One of those liberating structures that feels well....
You set the stage, invite people in, and then… hope.
Hope that someone brings something interesting.
Hope the energy lifts.
Hope it doesn’t drift into that polite-but-pointless territory where everyone nods and no one really says anything.
Back in May 2025 at the Business Agility Conference, I decided to direct that chaos just a little.
Instead of relying purely on people arriving with fully-formed ideas, I brought a deck of prompt cards.
ELMO (Enough, Let’s Move On) for when a conversation had run its course
WOLF (Working On Latest Fire) to bring in a fresh, real problem
Redraw to ditch a topic and pull a new one
Reverse to flip the perspective and challenge the direction
It didn’t over-engineer the session. It just gave people permission to intervene. That was the shift. Instead of waiting for a facilitator to steer things, the group could steer itself.
One of the comments afterwards stuck with me. Not about the session itself, but about the potential. Someone mentioned it could be used as an icebreaker, or even as a lightweight retrospective tool. Something teams could pick up and use without needing a full workshop wrapped around it.
Then I forgot about it. For a while. Then, recently, I picked it back up again.
It was the friction around turning a physical concept like this into something interactive that stopped me. That would normally mean a fair bit of effort. Design decisions, frontend work, state management, hosting…and lots of my time.
I leveraged AI. I treated the build less like engineering and more like shaping.

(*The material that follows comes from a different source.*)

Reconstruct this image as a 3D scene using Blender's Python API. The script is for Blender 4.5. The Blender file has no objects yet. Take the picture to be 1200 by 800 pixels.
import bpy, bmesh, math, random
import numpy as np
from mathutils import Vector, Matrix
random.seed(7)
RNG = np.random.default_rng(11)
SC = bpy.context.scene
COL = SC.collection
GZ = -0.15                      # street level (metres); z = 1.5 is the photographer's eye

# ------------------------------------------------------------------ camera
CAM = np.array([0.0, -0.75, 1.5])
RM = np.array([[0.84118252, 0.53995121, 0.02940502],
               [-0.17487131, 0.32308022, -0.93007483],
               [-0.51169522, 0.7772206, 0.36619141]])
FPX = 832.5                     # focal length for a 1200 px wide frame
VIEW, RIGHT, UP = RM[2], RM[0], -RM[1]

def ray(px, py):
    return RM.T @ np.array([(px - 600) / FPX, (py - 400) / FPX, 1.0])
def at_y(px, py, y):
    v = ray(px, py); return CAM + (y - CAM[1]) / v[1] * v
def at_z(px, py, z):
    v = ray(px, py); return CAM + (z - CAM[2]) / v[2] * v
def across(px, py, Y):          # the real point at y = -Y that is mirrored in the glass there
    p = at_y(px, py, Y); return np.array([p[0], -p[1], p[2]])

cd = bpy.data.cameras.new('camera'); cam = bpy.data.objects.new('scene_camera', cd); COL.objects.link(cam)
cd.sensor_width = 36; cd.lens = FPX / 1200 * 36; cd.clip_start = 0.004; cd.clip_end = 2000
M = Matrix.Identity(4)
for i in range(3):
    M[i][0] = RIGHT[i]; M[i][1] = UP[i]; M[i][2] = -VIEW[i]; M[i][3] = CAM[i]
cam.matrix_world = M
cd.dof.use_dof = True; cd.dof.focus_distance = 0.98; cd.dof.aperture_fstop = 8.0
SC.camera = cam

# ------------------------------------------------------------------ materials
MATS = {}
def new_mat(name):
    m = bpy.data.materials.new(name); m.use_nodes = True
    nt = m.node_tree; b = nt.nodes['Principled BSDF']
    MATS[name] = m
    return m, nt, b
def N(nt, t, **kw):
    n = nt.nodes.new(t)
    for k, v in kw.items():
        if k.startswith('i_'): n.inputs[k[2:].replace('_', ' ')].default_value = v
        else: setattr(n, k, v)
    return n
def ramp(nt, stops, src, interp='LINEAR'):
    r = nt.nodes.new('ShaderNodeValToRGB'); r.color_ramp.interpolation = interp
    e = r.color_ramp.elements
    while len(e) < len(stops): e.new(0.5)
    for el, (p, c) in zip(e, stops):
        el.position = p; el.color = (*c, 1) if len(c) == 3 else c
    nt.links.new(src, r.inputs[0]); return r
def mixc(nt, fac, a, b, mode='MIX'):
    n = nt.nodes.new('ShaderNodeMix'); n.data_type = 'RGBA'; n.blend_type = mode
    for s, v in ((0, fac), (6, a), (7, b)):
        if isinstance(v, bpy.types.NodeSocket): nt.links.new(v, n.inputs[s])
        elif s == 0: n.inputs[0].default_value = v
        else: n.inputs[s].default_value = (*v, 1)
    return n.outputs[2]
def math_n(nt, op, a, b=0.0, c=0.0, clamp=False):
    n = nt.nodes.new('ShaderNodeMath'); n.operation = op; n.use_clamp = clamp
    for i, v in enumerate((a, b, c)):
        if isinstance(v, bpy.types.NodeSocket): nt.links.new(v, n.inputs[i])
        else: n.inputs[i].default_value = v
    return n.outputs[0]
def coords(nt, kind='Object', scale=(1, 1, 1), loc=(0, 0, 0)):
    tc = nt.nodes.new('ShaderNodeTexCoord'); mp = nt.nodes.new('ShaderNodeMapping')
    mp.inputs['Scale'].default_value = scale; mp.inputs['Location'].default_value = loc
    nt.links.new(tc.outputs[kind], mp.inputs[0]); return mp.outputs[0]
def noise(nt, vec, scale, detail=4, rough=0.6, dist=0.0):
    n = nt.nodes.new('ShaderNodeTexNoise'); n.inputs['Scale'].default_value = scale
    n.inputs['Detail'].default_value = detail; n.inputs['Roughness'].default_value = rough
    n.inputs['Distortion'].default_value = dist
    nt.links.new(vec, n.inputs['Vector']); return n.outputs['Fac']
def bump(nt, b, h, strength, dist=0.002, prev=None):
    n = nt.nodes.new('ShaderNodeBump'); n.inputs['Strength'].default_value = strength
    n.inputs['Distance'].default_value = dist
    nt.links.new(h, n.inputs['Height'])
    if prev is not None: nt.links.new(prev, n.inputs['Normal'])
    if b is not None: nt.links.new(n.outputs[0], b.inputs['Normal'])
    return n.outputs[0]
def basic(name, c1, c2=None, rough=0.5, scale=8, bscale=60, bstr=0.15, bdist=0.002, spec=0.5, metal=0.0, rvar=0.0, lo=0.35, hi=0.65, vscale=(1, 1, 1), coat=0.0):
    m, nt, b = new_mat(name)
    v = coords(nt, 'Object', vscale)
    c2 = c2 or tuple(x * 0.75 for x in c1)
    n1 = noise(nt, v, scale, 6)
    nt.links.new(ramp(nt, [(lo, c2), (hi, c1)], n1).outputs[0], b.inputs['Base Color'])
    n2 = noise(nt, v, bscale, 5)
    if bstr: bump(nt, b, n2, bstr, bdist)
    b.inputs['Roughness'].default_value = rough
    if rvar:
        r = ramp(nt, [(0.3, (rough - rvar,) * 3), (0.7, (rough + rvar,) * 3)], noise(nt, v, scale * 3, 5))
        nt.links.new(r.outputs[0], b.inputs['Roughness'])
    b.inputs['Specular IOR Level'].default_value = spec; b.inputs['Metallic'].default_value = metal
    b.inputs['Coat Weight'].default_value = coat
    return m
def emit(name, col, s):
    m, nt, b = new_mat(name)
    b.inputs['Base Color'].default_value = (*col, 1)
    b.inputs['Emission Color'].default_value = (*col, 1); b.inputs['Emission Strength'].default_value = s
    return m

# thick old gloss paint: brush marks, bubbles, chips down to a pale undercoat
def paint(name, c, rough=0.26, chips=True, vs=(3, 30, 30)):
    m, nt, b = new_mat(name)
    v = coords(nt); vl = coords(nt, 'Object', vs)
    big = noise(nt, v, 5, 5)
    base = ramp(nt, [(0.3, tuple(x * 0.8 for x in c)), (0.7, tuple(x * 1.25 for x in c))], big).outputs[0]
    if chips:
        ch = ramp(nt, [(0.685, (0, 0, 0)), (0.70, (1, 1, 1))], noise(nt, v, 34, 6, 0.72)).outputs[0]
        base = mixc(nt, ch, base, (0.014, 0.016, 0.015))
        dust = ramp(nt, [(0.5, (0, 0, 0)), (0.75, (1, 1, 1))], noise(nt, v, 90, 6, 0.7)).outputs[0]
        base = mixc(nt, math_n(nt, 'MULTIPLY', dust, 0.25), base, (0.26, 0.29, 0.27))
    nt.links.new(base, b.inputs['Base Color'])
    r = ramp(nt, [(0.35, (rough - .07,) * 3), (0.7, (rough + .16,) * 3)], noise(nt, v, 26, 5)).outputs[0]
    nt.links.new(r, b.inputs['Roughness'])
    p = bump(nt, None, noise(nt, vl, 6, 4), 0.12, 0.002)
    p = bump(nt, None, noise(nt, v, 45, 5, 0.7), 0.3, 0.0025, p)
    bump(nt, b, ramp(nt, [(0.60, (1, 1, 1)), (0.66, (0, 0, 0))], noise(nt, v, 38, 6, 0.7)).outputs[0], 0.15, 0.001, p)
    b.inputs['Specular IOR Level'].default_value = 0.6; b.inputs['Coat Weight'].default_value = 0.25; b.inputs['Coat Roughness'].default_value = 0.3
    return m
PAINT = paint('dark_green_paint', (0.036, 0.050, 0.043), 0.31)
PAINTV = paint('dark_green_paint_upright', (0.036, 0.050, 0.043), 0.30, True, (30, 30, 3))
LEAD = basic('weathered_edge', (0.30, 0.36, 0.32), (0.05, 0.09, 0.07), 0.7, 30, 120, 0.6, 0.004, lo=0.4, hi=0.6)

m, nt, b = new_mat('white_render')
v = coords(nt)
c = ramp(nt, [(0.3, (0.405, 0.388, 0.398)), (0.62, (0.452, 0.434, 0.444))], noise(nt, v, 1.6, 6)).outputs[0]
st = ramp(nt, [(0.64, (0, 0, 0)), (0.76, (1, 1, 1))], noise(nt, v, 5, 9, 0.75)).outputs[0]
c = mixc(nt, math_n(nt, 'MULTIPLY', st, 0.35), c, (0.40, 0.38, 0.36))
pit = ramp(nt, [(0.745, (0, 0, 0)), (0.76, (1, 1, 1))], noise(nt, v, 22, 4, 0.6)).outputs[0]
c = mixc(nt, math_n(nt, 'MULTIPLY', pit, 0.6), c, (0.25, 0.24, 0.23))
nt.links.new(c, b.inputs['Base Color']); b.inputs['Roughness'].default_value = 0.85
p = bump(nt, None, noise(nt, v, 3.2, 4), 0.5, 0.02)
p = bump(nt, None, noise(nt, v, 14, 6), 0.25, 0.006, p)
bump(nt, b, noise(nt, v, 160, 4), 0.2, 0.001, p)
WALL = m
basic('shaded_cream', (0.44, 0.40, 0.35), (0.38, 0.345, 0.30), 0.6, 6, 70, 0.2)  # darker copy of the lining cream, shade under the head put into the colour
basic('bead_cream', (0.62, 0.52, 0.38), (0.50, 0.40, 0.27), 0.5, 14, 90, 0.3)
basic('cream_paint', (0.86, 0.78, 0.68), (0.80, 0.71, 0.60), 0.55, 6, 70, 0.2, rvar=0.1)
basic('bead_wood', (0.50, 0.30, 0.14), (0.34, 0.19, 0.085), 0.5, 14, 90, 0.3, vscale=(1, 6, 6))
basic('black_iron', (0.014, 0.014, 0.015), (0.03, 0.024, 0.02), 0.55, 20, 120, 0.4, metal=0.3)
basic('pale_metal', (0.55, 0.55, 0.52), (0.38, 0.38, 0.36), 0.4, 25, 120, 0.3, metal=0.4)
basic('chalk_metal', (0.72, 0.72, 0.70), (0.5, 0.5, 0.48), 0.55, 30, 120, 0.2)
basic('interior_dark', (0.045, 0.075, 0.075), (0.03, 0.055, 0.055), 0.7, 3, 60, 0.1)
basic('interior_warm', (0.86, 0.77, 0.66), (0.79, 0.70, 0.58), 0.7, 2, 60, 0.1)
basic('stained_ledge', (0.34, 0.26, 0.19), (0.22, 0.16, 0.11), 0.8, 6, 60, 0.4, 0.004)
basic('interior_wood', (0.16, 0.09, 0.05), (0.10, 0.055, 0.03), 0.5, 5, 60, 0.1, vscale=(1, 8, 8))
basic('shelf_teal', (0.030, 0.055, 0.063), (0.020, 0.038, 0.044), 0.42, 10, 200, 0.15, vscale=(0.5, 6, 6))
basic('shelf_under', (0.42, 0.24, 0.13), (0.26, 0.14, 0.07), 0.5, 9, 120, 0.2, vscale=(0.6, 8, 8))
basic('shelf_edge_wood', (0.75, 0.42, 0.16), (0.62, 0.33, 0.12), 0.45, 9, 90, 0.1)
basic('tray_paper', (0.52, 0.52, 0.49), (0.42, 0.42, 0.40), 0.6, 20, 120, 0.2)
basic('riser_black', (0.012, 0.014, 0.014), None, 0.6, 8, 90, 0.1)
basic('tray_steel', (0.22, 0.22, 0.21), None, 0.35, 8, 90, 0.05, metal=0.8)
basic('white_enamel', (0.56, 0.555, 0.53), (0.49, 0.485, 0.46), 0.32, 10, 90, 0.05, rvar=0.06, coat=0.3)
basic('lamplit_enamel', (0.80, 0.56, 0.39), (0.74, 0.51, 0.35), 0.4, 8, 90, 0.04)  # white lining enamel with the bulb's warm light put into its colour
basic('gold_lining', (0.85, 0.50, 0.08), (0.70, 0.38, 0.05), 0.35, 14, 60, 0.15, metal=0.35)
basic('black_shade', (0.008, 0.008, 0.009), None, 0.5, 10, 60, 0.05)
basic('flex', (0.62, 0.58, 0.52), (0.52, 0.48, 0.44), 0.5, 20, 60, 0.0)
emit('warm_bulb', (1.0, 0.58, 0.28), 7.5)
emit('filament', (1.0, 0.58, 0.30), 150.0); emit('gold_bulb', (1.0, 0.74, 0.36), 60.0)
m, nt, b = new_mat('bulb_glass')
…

By feeding in the rules, nudging the structure, breaking things apart when they got too tangled. Keeping an eye on how it felt rather than obsessing over how it was written.
A couple of hours later, there was something real. Something recognisably the thing I had in my head.
Over a few evenings, spending an hour here and there, it turned into a working prototype. Something that looked decent, behaved as expected, and could realistically be used in a session.
There were bumps along the way. Questions around how keys were handled, what should and shouldn’t live in a URL, how to stop things being easily manipulated. The kind of stuff that matters once something moves beyond “just a demo”.
I wasn’t buried in syntax or wrestling with layout quirks for hours. I was making decisions. Breaking things into components. Thinking about how the experience should flow. Adjusting structure so it didn’t collapse under its own weight.
If I’d tried to build this the traditional way, it probably would have dragged out over weeks or months. Not because it’s massively complex, but because all the small decisions stack up. And somewhere along the way, the energy dips and you shelve it or just give up.
It felt closer to getting an idea out of your head before it has time to fade. There’s a broader point in here, that this isn't about tools replacing people. It’s about how experience gets used.
Give this kind of capability to someone without experience, and you’ll likely get something that works… until it doesn’t.
I’ve put the prototype up and made the code available here if you want to explore, or run your own sessions with it.
It’s still evolving. Like most things worth keeping around.
But it started with a simple problem: how do you help a room full of people have better conversations without over-controlling them?
Turns out, sometimes the answer is just a small deck of cards… and a nudge in the right direction.